*GIVEN INFORMATION:*
________________
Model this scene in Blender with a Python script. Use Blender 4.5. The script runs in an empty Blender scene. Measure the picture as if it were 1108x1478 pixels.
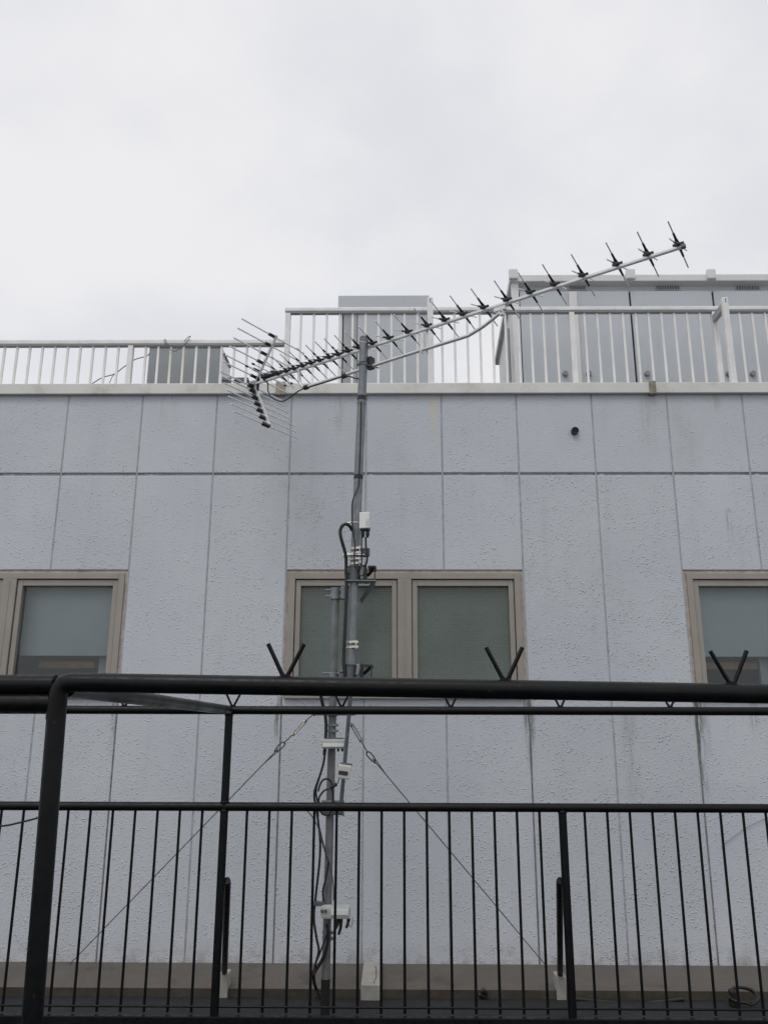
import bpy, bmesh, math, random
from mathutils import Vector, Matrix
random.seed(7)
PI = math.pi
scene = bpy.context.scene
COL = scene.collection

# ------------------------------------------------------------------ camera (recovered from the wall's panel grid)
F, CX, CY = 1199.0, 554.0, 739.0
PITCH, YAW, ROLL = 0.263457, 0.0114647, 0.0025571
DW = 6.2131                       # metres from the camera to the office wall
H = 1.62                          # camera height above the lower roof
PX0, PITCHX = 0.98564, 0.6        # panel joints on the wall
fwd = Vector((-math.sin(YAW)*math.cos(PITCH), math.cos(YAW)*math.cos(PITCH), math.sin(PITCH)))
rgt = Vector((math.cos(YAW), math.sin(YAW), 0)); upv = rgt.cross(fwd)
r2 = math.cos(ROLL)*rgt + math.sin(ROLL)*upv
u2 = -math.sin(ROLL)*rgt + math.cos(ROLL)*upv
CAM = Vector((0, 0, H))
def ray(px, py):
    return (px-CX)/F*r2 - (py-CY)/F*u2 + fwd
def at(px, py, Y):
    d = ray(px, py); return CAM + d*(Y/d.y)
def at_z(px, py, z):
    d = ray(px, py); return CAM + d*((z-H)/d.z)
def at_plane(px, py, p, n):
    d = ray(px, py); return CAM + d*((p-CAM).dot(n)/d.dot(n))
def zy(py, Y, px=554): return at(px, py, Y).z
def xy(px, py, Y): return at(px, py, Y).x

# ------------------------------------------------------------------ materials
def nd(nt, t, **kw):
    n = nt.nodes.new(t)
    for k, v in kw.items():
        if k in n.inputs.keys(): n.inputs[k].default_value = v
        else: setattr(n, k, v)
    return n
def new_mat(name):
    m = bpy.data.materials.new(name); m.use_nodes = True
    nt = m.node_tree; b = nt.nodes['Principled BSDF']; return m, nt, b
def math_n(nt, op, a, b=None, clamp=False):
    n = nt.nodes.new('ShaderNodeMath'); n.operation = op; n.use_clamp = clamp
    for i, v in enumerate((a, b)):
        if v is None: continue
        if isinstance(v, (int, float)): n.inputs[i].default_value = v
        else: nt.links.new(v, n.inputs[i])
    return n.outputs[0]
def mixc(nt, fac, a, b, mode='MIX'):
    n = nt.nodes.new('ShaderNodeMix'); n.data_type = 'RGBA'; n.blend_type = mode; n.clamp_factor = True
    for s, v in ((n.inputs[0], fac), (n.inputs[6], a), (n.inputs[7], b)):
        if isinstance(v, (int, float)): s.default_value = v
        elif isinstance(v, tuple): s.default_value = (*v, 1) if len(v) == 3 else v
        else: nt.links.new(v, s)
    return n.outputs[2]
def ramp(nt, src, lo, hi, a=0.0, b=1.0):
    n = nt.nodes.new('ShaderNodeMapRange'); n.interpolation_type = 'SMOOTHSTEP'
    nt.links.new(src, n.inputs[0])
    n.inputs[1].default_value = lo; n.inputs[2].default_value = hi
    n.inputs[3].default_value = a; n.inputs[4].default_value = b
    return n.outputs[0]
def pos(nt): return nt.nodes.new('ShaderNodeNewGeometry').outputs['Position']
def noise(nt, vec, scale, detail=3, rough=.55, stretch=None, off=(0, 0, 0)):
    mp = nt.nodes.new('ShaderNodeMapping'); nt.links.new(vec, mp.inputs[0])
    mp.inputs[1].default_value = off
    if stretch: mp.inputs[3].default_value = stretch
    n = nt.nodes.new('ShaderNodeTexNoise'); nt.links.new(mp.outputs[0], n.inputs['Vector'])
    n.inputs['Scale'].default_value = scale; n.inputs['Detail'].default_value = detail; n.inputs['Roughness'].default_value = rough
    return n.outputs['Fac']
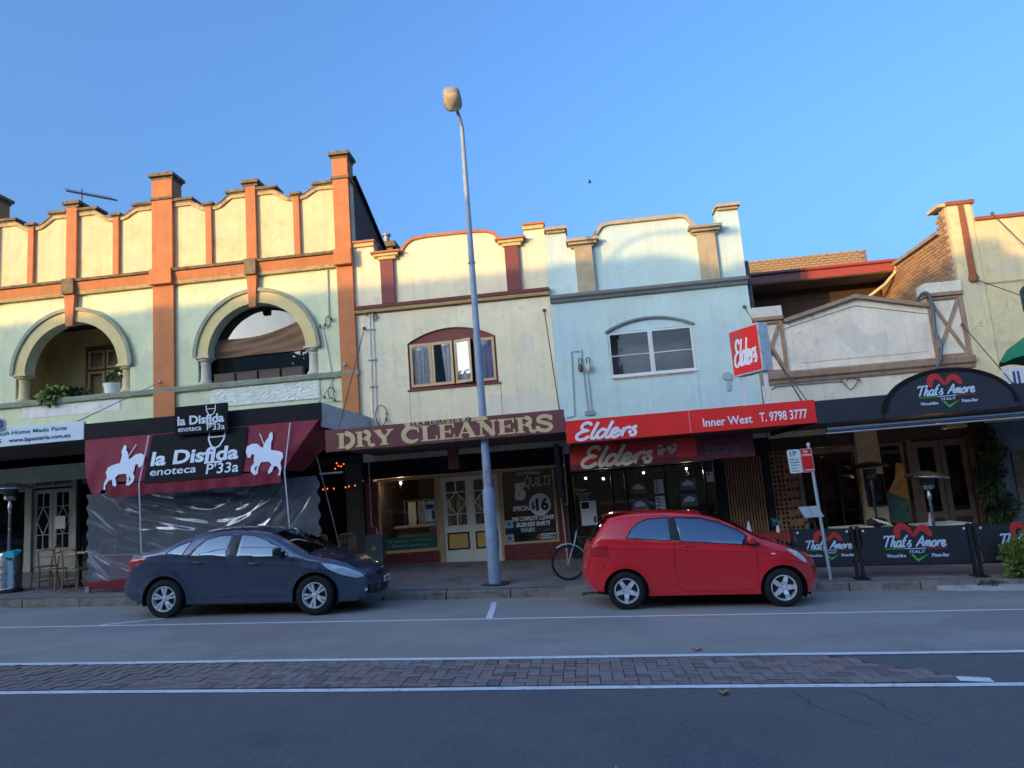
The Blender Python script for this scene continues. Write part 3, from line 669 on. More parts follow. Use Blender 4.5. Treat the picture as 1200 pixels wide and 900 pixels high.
________________
*SHORT TASK:*
Of the lines in the material, how many hold the word "this"? Reply with the number only.

*EXERCISE ANSWER:*
2